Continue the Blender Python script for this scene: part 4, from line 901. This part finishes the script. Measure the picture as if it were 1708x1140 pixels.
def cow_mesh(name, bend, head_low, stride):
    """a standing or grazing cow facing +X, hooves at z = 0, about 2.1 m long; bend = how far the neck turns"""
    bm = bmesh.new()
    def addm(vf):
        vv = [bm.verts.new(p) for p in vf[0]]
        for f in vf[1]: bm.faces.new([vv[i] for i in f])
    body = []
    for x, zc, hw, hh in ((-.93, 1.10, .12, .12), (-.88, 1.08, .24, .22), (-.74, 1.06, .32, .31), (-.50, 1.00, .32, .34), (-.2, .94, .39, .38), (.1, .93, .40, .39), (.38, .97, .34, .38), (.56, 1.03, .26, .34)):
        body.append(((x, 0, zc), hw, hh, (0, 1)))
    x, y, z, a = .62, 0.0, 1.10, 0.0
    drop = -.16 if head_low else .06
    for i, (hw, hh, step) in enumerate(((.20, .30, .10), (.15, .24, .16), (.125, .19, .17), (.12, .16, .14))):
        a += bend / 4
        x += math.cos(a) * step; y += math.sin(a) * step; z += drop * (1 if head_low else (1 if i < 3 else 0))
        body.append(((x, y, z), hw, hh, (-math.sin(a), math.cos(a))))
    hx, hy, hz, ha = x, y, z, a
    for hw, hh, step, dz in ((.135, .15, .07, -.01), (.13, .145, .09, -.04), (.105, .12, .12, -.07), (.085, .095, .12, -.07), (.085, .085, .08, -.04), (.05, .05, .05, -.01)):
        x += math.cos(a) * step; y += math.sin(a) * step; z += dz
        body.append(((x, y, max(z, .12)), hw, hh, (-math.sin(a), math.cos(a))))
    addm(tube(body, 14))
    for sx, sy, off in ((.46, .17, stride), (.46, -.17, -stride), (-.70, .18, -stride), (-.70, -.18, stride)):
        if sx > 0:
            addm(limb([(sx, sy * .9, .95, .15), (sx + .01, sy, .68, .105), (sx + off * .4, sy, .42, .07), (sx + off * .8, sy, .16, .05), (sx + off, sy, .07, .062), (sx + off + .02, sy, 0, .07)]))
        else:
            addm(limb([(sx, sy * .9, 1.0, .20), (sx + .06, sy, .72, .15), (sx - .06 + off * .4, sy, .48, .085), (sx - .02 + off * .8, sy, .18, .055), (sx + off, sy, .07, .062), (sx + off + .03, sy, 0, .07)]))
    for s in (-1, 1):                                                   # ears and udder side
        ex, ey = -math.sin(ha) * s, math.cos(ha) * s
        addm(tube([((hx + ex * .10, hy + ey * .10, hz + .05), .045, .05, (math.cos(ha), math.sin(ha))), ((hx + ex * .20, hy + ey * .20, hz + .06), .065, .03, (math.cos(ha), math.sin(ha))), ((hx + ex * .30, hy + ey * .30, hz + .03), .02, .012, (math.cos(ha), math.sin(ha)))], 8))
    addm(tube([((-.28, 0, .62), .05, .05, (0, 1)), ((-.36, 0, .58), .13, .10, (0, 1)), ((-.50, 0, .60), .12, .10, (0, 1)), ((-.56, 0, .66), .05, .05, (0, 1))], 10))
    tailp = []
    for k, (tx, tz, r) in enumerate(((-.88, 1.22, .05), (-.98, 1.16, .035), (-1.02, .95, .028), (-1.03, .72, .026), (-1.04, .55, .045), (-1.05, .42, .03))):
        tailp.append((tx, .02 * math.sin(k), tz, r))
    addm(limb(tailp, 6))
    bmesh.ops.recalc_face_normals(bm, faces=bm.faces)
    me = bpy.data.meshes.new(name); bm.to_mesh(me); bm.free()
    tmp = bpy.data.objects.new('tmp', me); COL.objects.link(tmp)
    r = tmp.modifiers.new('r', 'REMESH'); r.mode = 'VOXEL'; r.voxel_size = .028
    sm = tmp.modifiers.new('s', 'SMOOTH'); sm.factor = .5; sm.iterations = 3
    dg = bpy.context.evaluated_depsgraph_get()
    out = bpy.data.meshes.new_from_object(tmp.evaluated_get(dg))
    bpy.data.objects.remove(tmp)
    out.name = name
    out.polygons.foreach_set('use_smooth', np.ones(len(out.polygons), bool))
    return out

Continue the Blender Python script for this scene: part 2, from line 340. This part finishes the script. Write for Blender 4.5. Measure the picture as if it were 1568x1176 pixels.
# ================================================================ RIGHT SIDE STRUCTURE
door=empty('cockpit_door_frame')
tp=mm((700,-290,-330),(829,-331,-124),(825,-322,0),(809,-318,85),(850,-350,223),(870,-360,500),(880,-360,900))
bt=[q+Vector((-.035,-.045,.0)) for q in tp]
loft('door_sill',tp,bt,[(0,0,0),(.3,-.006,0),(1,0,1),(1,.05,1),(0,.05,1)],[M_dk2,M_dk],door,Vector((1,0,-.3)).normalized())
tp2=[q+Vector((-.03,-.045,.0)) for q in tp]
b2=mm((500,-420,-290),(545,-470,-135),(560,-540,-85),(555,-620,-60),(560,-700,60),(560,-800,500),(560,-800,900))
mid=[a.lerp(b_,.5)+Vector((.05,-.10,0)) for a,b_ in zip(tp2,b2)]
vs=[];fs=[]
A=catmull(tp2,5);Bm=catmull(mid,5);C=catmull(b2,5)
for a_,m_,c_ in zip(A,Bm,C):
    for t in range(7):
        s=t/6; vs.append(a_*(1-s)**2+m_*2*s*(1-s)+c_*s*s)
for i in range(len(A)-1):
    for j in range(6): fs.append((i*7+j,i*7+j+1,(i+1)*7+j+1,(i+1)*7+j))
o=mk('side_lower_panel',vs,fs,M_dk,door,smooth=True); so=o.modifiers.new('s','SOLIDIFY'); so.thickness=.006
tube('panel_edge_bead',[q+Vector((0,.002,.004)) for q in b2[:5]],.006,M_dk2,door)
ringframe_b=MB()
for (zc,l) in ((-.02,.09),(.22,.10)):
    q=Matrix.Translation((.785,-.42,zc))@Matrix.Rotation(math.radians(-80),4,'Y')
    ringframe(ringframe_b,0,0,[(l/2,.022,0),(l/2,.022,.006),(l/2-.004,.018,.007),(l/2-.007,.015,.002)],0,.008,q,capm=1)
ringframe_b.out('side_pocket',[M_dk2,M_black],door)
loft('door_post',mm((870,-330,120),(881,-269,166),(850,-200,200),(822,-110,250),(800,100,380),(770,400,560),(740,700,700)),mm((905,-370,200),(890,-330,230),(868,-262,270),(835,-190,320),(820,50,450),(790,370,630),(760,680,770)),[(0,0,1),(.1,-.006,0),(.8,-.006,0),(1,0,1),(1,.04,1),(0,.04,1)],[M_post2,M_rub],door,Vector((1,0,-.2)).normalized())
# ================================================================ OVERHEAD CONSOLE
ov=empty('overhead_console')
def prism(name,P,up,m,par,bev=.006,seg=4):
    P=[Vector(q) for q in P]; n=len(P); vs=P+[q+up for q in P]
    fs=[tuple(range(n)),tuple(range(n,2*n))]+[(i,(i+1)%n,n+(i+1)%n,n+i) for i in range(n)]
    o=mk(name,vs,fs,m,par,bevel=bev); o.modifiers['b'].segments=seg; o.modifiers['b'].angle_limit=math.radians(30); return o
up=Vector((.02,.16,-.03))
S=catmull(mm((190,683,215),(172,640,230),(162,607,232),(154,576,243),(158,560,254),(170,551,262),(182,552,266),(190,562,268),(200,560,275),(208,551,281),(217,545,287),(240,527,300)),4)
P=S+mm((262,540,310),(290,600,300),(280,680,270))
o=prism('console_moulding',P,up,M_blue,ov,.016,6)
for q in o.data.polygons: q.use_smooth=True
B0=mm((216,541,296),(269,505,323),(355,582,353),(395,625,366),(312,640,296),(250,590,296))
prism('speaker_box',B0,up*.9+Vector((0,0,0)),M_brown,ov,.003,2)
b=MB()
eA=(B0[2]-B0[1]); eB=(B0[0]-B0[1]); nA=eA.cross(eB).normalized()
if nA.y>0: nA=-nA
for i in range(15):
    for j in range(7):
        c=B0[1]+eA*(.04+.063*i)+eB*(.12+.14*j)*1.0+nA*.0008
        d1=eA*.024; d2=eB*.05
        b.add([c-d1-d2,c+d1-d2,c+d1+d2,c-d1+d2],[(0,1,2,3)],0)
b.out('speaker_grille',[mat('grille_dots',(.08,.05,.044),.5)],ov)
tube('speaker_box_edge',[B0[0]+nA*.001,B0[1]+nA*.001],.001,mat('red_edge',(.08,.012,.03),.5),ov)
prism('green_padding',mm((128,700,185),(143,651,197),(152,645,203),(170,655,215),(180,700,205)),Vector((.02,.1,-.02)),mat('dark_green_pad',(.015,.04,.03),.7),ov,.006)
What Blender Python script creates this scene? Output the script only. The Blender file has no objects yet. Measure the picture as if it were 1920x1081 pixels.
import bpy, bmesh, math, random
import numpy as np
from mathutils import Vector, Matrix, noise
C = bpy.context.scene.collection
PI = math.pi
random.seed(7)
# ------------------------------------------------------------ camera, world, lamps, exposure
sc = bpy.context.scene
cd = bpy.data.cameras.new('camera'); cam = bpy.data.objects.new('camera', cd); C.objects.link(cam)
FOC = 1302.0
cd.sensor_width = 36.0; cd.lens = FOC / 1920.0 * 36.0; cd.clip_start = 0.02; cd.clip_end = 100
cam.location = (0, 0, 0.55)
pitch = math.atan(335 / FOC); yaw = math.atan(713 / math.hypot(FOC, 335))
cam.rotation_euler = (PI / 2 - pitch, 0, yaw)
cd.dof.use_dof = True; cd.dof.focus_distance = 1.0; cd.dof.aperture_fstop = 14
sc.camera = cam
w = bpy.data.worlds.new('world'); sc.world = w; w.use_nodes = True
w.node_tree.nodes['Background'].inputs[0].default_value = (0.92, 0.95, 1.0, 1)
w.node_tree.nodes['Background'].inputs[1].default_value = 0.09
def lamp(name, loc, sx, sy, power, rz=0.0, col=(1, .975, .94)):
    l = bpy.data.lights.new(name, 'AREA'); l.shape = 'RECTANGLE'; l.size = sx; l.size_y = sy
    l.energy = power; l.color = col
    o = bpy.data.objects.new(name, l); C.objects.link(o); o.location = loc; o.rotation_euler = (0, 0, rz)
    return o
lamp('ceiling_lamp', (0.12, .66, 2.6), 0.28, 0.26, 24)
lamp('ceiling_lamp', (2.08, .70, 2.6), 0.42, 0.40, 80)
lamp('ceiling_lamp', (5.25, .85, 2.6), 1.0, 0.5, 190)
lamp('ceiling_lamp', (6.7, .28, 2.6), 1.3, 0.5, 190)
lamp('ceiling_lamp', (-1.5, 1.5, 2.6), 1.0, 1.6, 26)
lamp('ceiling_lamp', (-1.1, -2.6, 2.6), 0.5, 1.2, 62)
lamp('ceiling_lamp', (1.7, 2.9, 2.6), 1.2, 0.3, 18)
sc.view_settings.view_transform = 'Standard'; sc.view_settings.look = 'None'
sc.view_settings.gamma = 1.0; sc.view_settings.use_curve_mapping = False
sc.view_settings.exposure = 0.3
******
What is expected →
Each line with the string "Blender" in it needs to be found and copied.

Task result →
Continue the Blender Python script for this scene: part 4, from line 901. This part finishes the script. Measure the picture as if it were 1708x1140 pixels.
Continue the Blender Python script for this scene: part 2, from line 340. This part finishes the script. Write for Blender 4.5. Measure the picture as if it were 1568x1176 pixels.
What Blender Python script creates this scene? Output the script only. The Blender file has no objects yet. Measure the picture as if it were 1920x1081 pixels.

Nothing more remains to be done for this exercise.